Musée Régional d'Art Contemporain, Sérignan, France
Musée Régional d'Art Contemporain, Sérignan, France

Bringing together classic works by Dan Graham and Gordon Matta-Clark with new pieces by Alexandra Leykauf, Tatiana Trouvé, and Duchamp Prize nominee, Farah Atassi; the theme is transitions – between worlds and between registers. A mixed bag overall, but three works in particular are oddly captivating.

On one wall are placed the left side only of the letters AND. On another wall, at a right angle but not adjoining, the right side of the same letters are positioned and underlined suggesting a viewpoint from which you might align the two halves. AND (2013) by Peter Downsbrough seeks to position the viewer in a place where meaning can emerge unambiguously. You discover, however, that there is no viewpoint from which letters and lines will join.

In 1974 Gordon Matta-Clark sawed a house in two. The filmed documentation Splitting is projected in the next room to Downsbrough’s AND. Splitting was made in a New York in which gentrification was rendering community and habitation literally impossible for many citizens and like AND, proffers the opening of  impossible space.

Another house asunder is found among three films by Alexandra Leykauf. In the three-minute loop Hausbau (2009), a found photo is shown rotating, the same image on both sides. The photo depicts a house in the process of construction – recalling Buster Keaton – precariously held up by a group of men. The sense of tension and suspension between movement and stillness appears to open a rent between image and world.

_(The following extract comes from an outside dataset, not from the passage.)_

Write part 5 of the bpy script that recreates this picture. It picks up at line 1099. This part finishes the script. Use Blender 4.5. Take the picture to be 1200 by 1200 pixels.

Downsbrough’s text pieces, of which there are eight throughout the museum in the form of short words (VERS, ET, AS, BUT), provide a connecting thread through alll the works in this exhibition as through the building itself. They could almost be mistaken for signage, directing you through the spaces; drawing attention to the way museums routinely manoeuvre the bodies of spectators. But the links they provide are riddled with gaps. Downsbrough, Matta-Clark, and Leykauf all present schisms and thresholds; at once critical and strangely magical.